Although it is uncertain whether the decision obtained support from the SPC, it should be noted that the decision was taken at the Higher Court level. It would therefore be a very significant development by showing the provincial Court's willingness to enforce awards made under the auspices of a foreign arbitration institution with a seat in the PRC. It is additionally noted that the promises made at the time of China's entry into the World Trade Organization (WTO) have no limitations on arbitration services offered by foreign arbitral institutions in the PRC. This is consistent with the SPC's attitude in recent years of being more open to the validity of arbitration agreements, recognition of and enforcement of foreign arbitral awards in China.

It cannot be denied, however, that no current PRC law offers a clear stipulation that allows the foreign arbitral institution a seat in China, particularly as the PRC Arbitration Law only deals with arbitration under the auspices of a PRC arbitration commission. Nor did the Ningbo Court give a detailed explanation as to what constitutes a non-domestic award under the New York Convention. Therefore, unless there is greater clarity on this issue by the SPC, prospects are still uncertain. For the sake of prudence, the parties that wish for the seat to be in the PRC are advised to use a PRC arbitration commission, such as Cietac, and in cases where foreign parties may have concerns of fairness, they can ask to set up conditions under which arbitrators are to be appointed (for example, only foreign arbitrators). Alternatively, if parties do not agree on using the mainland arbitration institution, they shall specify in the arbitration clause that the seat shall be located someplace outside the PRC but with the hearing to be held in one PRC city.

The successful enforcement of two Beijing-seated ICC Awards also provides the following indications:

1. The SPC requires that the arbitral award shall be enforced within two months of receiving the enforcement application, however in practice, it often lasts longer in some courts in view of the internal reporting mechanism. Taking the three aforementioned cases as examples (two ICC awards and one HKIAC award), although they were successful in the end, all of them were referred by the Ningbo Court to the Appeal Court for determination, each case lasting for over two years. Therefore, it is an ongoing battle. (However, it is not the case in some courts. For example, an interim award of a London arbitration award was recognised and enforced within a short time by the Ningbo Maritime Court in favor of a foreign entity relating to a ship-building contract dispute)
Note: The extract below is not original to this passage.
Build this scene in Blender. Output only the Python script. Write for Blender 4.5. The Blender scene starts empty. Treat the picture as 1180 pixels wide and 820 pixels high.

2. Under PRC law, the PRC Court would not second guess the validity of an arbitration agreement should the respondent fail to raise an objection prior to the first arbitration hearing or if the agreement has been examined in the arbitration proceedings. In the hearing proceedings of the Ningbo Court, the Ningbo Companies again objected to the validity of the arbitration clause, however it was rejected by the Ningbo Court based on this ground. Therefore, in order to prevent the respondent from challenging the validity of the arbitration agreement in the phase of recognition and enforcement, it is best for the parties to resolve this question as early as possible in the arbitration hearing by asking the Tribunal to clarify this point in the arbitral award.

3. Importance should be placed on the recent cases published by the SPC or Intermediate or Higher Courts. Though China is not a country of case law, these cases can, without doubt, produce important influence on the PRC Court's determination on similar cases. The SPC periodically publishes some leading cases in the Guide on Foreign-Related Commercial and Maritime Trial as to whether or not to recognise and enforce arbitral awards.

4. A close eye should be kept on the developments of the Court. Upon hearing that the Intermediate Court has declined to enforce an arbitral award, timely communication with the Higher Court appears very necessary. At this stage, the claimant is advised to seek assistance from the Embassy or the foreign arbitration institution and have them write to the Court in petition or for further clarification.